After graduation, Lewis and her late husband Dick (a veteran at DHS and UC Davis) became friends with Carol and Dewey Halden.
Lewis, once a Blue Devil cheerleader, remembers her uncle telling her how Halden would help students in and out of the classroom:
“It was The Depression … and some kids couldn’t afford both school shoes and gym shoes. On several occasions, real gym shoes showed up in these kids’ lockers. My uncle said he was one of those kids.”
Former DHS coach/teacher Bob Johnson (Class of 1963) got to play for an “unretired” Halden briefly as a member of the 1960 Blue Devil freshman football team. Johnson had heard the legend of Halden as a wide-eyed ninth-grader and remembers what people had told him about his new coach.
“He was known to help students in need of equipment, food, clothing, a job or a place to say,” Johnson said in a note to the Hall of Fame selection committee. “He opened the high school gym on weekends for kids to have a place to hang out and participate in sports activities. He was a tireless friend to students and faculty.”
And a role model.
Lewis remembers one time her pep squad had learned a new cheer from a Stanford visit. The crew tried it out at football rally. Lewis said she thought it was “a great yell.”
“Dewey, who had been there at the rally, listened to us, but didn’t say a word until after we had finished. The cheer was simple: something about ‘Give ’em the ax.’
“He then got up and told us all, ‘If you give that yell, I’ll forfeit the game,’ ” Lewis said. “He said, ‘You root for your team, but never say anything derogatory about the other.”
Lewis said she and the DHS pepsters learned a valuable lesson.
Johnson remembers Halden — after retiring a second time — cruising around town on his bicycle or in his old red pickup truck. There was always a wave or a “Hello! How are you?” for anyone who looked his way.
Allan Halden graduated from Davis High in 1956 — the last year his father coached varsity sports and taught at the school. Dewey’s son was among his pupils.
“I believe that my father was different from some coaches, teachers and administrators in that he truly cared for his athletes and did not consider teaching and coaching as just a daytime job,” Allan said. “He did many extra things which have probably by now been forgotten.”
One of which was taking teams to San Quentin to tour the prison…

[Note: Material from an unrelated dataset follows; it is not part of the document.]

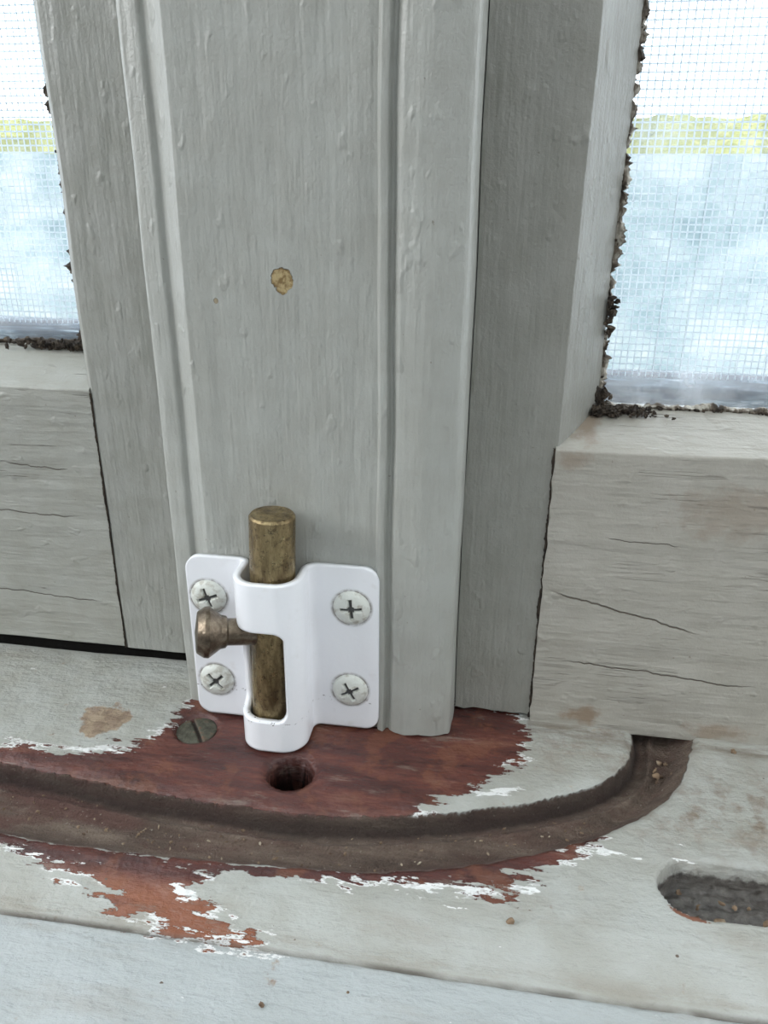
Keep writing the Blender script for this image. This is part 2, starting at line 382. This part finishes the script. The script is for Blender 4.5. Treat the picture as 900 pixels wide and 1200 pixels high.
stc=t.mix(t.step(t.noise(.35,p,6),.42,.6),lin((126,98,74)),lin((156,132,104)))
col=t.mix(t.math('MULTIPLY',t.step(s_,.20,.34),.8),col,stc)
fr_=t.attr('f_red')
nn=t.math('ADD',t.math('MULTIPLY',t.math('SUBTRACT',NX,.5),1.9),t.math('MULTIPLY',t.math('SUBTRACT',N,.5),.8))
fv=t.math('ADD',fr_,nn)
redm=t.step(fv,.48,.52)
whband=t.math('MULTIPLY',t.math('SUBTRACT',t.step(fv,.37,.40),redm),t.step(t.noise(.09,px,4),.51,.55))
redc=t.ramp(t.noise(.17,px,8,.7),[(.30,(54,34,32)),(.45,(78,45,41)),(.56,(97,57,49)),(.66,(116,78,66)),(.8,(128,108,96))])
redc=t.mix(t.math('MULTIPLY',t.step(t.noise(.09,p,4),.52,.62),.5),redc,lin((118,76,57)))
redc=t.mix(t.math('MULTIPLY',t.attr('f_orange'),t.step(t.noise(.12,px,5),.42,.58)),redc,lin((152,92,58)))
redc=t.mix(t.math('MULTIPLY',t.step(t.noise(.22,px,8,.75),.56,.66),.5),redc,lin((130,117,107)))
col=t.mix(whband,col,lin((224,224,223)))
col=t.mix(redm,col,redc)
wf=t.math('ADD',t.attr('f_white'),t.math('MULTIPLY',t.math('SUBTRACT',NX,.5),2.4))
col=t.mix(t.step(wf,.67,.71),col,lin((230,231,230)))
gf=t.math('ADD',t.attr('f_groove'),t.math('MULTIPLY',t.math('SUBTRACT',N,.5),.25))
gm=t.step(gf,.48,.56)
dust=t.ramp(t.noise(.22,px,8,.7),[(.3,(76,62,54)),(.5,(104,89,79)),(.62,(124,109,97)),(.78,(144,132,119))])
dust=t.mix(t.math('MULTIPLY',t.step(t.noise(.12,px,6),.46,.60),t.step(t.attr('f_left'),-.2,1.2,.3,.75)),dust,lin((90,58,53)))
dust=t.mix(t.step(NF,.62,.74),dust,lin((165,155,143)))
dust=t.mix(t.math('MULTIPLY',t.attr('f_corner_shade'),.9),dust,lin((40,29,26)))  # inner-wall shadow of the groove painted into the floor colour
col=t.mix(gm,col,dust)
rim=t.math('ADD',t.attr('f_slotrim'),t.math('MULTIPLY',t.math('SUBTRACT',N,.5),1.6)); col=t.mix(t.step(rim,.55,.62),col,lin((124,82,64)))
slm=t.step(t.math('ADD',t.attr('f_slot'),t.math('MULTIPLY',t.math('SUBTRACT',N,.5),.3)),.46,.54)
col=t.mix(slm,col,t.ramp(t.noise(.5,p,6),[(.3,(58,54,51)),(.6,(98,94,90)),(.8,(125,120,114))]))
col=t.mix(t.attr('f_hole'),col,lin((16,11,10)))  # shade inside the bolt hole painted as near-black colour
col=t.mix(t.math('MULTIPLY',t.attr('f_crack'),.85),col,lin((78,70,62)))
spk=t.noise(.7,p,2,.4); col=t.mix(t.step(spk,.775,.80),col,lin((92,78,66)))
n=t.bump(NX,.45); n=t.bump(t.noise(.14,p,3),1.3,.8,n); n=t.bump(NF,.25,.8,n)
n=t.bump(t.math('SUBTRACT',1.0,redm),.45,1,n)
n=t.bump(t.math('MULTIPLY',gm,t.noise(2.0,p,4)),1.0,1,n)
rg=t.mix(gm,t.mix(redm,(.36,)*3+(1,),(.22,)*3+(1,)),(.95,)*3+(1,))
t.fin(col,rg,n); me.materials.append(t.m)
sill=link(bpy.data.objects.new('window_sill',me))
def screwhead(name,R,H,rec,mat,mats,loc,rot,face,parent=None,kind='phillips'):
    nr,ns=34,120; V=[];F=[];dark=[]
    for i in range(nr+1):
        r=R*i/nr
        for k in range(ns):
            a=2*math.pi*k/ns; x,y=r*math.cos(a),r*math.sin(a)
            h=H*(1-(r/R)**2.6)**.6 if r<R else 0
            def rect(hw,hl,u,v): return min(hw-abs(u),hl-abs(v))
            dd=max(rect(.42,R*.6,x,y),rect(R*.6,.42,x,y)) if kind=='phillips' else rect(.5,R*2,x,y)
            if kind=='phillips': dd=max(dd,rect(.85,.85,x,y)*1.0-.1)
            c=min(1,max(0,(dd+.08)/.3)); h-=rec*c
            V.append(Vector((x,y,h))); dark.append(c)
    for i in range(nr):
        for k in range(ns):
            k2=(k+1)%ns; F.append((i*ns+k,(i+1)*ns+k,(i+1)*ns+k2,i*ns+k2))
    b0=len(V)
    for k in range(ns):
        a=2*math.pi*k/ns; V.append(Vector((R*math.cos(a),R*math.sin(a),-.8))); dark.append(.3)
    for k in range(ns):
        k2=(k+1)%ns; F.append((nr*ns+k,b0+k,b0+k2,nr*ns+k2))
    M=(Matrix.Rotation(math.radians(90),3,'X') if face=='y' else Matrix.Identity(3))@Matrix.Rotation(rot,3,'Z')
    V=[M@v+Vector(loc) for v in V]
    o=mesh_obj(name,V,F,mat,angle=1.0,parent=parent)
    at=o.data.attributes.new('dark','FLOAT','POINT'); at.data.foreach_set('value',dark)
    return o
t=NT('old_screw_metal'); m_old=t.fin(t.mix(t.step(t.attr('dark'),.4,1),t.ramp(t.noise(.6,t.coord(),6),[(.35,(58,56,46)),(.55,(88,88,76)),(.7,(112,80,62))]),lin((48,40,34))),.6,t.bump(t.noise(1.2,t.coord(),4),.3),.3)
screwhead('sill_screw',4.5,.5,.55,m_old,None,(-26,-6.7,-.75),.6,'z',kind='slot')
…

“The tour (would end) with a close-up look at the gas chamber and the gallows,” Allan said. “This was always a very impressive experience. This was to show the boys what it was like to be inside a real, hard-core prison — and, as far as I know, not one of his athletes ever ended up in jail.”
Most, the records indicate, went on to lead full lives in which Old School values nurtured intelligence and grew character and compassion.
Notes: Halden played semi-pro football (just after World War I) for a coach named George Halas. Yes, THAT George Halas, who in 1922 formed the old NFL Chicago Staleys — forerunners of Da’ Bears. …Halden was also a builder, which he did full-time upon retirement. He was always quick to hire DHS graduates. …In 1961, when DHS unveiled its multipurpose stadium, it was named Halden Field, which remains the name of the playing surface at the renovated Ron & Mary Brown Stadium. …Allan Halden says many family members, including his sister Alice Jean Halden McReynolds of Sacramento, will be attendance at next month’s induction ceremony.